Abstract In an attempt to introduce a new coating structure design strategy to strengthen the high temperature water corrosion resistance or high temperature oxidation of the coating in the normal operation condition or event of a loss-of-coolant accident. (TiTaNbZrNi)N hybrid structure coatings with ν = 0.25, 0.5, 1, 2 sccm/min were prepared by the reactive gas pulse (RGP) sputtering technique. This hybrid structure consisted of a FCC (TiTaNbZrNi)N sublayer and an amorphous (TiTaNbZrNi)Nx sublayer with both N element concentration gradient, and .an amorphous TiTaNbZrNi sublayer.
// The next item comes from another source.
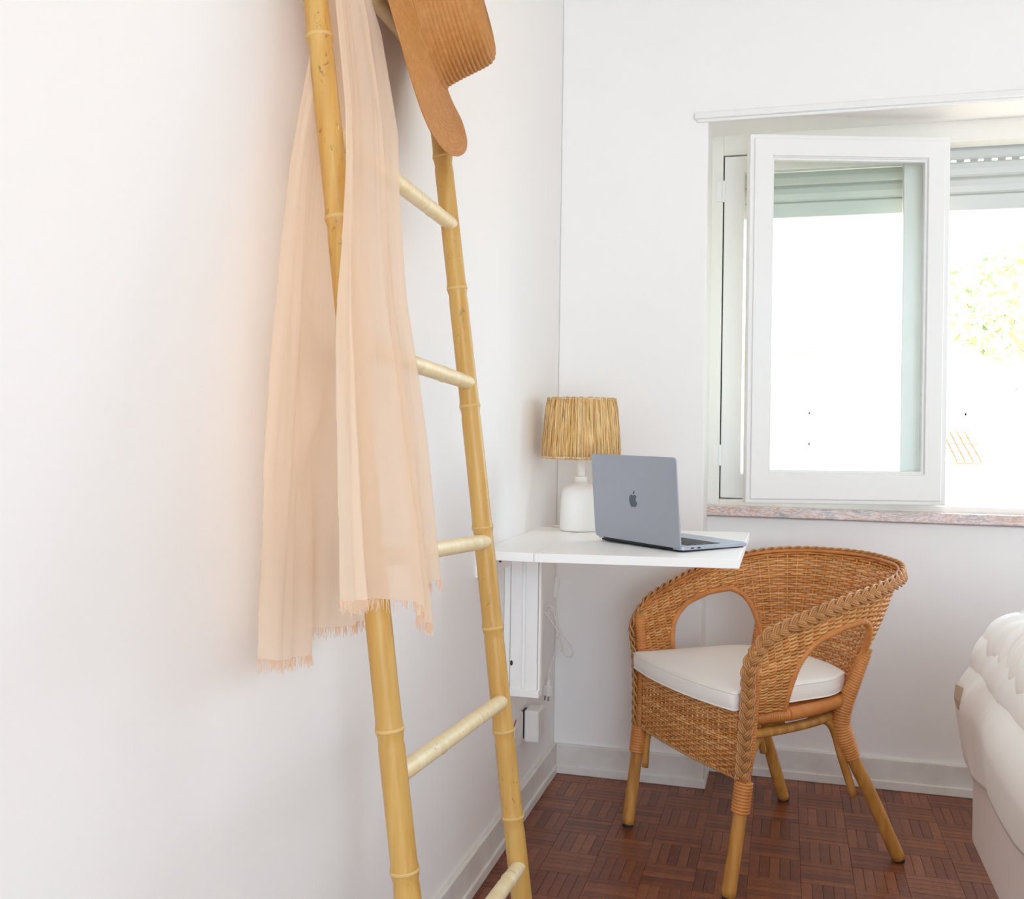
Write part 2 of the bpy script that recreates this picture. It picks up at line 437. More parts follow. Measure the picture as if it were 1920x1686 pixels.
# closed left sash
b = MB(); frame4(b, 0.4735, 1.039, 0.8295, 1.8725, 0.172, 0.212, 0.060, 0.052, 0.050, 0.075)
sa = wp(b, 'casement_sash', M_trim, bevel=0.003)
b = MB(); b.box(0.5335, 0.987, 0.19, 0.193, 0.9045, 1.8225); o = b.build('pane', M_glass, sa)
for z in (1.765, 0.96):
    b = MB(); b.lathe([(0.0055, -0.032), (0.0055, 0.032)], 12, (0.4715, 0.166, z)); b.box(0.452, 0.4715, 0.1655, 0.1685, z - 0.03, z + 0.03)
    wp(b, 'hinge', M_trim, smooth=False)
# sash folded back into the room: hinged on the mullion
hx, hy = 1.096, 0.158
ang = math.atan2(0.0 - hy, 0.548 - hx)      # direction from hinge to free edge
Mx = Matrix.Translation(Vector((hx, hy, 0))) @ Matrix.Rotation(ang, 4, 'Z')
WS = 0.5705; ZB, ZT = 0.8295, 1.878
b = MB()
frame4(b, 0.0, WS, ZB, ZT, -0.004, 0.034, 0.064, 0.064, 0.066, 0.090, Mx)
frame4(b, 0.016, WS - 0.012, ZB + 0.012, ZT - 0.012, 0.034, 0.040, 0.048, 0.052, 0.050, 0.074, Mx)
frame4(b, 0.060, WS - 0.060, ZB + 0.086, ZT - 0.062, 0.010, 0.030, 0.010, 0.010, 0.010, 0.010, Mx)
sb = wp(b, 'open_sash', M_trim, bevel=0.003)
sb['label'] = 'white casement sash folded back into the room'
b = MB(); b.box(0.062, WS - 0.062, 0.016, 0.019, ZB + 0.088, ZT - 0.064, Mx); b.build('pane', M_glass, sb)
b = MB()
for z in (0.98, 1.74): b.lathe([(0.0055, -0.032), (0.0055, 0.032)], 12, (hx + 0.004, hy + 0.004, z))
wp(b, 'hinge', M_trim)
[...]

After autoclave test at a temperature of 360°C and a pressure of 18.6 MPa for 3, 14 and 50 days, the results indicated that the weight gain of the hybrid structure coating is approximately an order of magnitude lower than that of the uncoated N36 substrate, and it still has a stable FCC structure. The coating with ν = 2 sccm/min has a lower oxygen diffusion depth than the coating ν = 0.25, 2 sccm/min, which is due to the lower thickness of the (TiTaNbZrNi)Nx sublayer and the multilayer interface suppressing the diffusion of oxygen. Moreover, Corrosion resistance of the (TiTaNbZrNi)N hybrid coating can be well tuned by changing the undulation period number of N2 gas flow rate. Detailed analysis indicates that the corrosion resistance of hybrid structure coatings may be related to the combined effect of multilayer structure and composition gradient structures.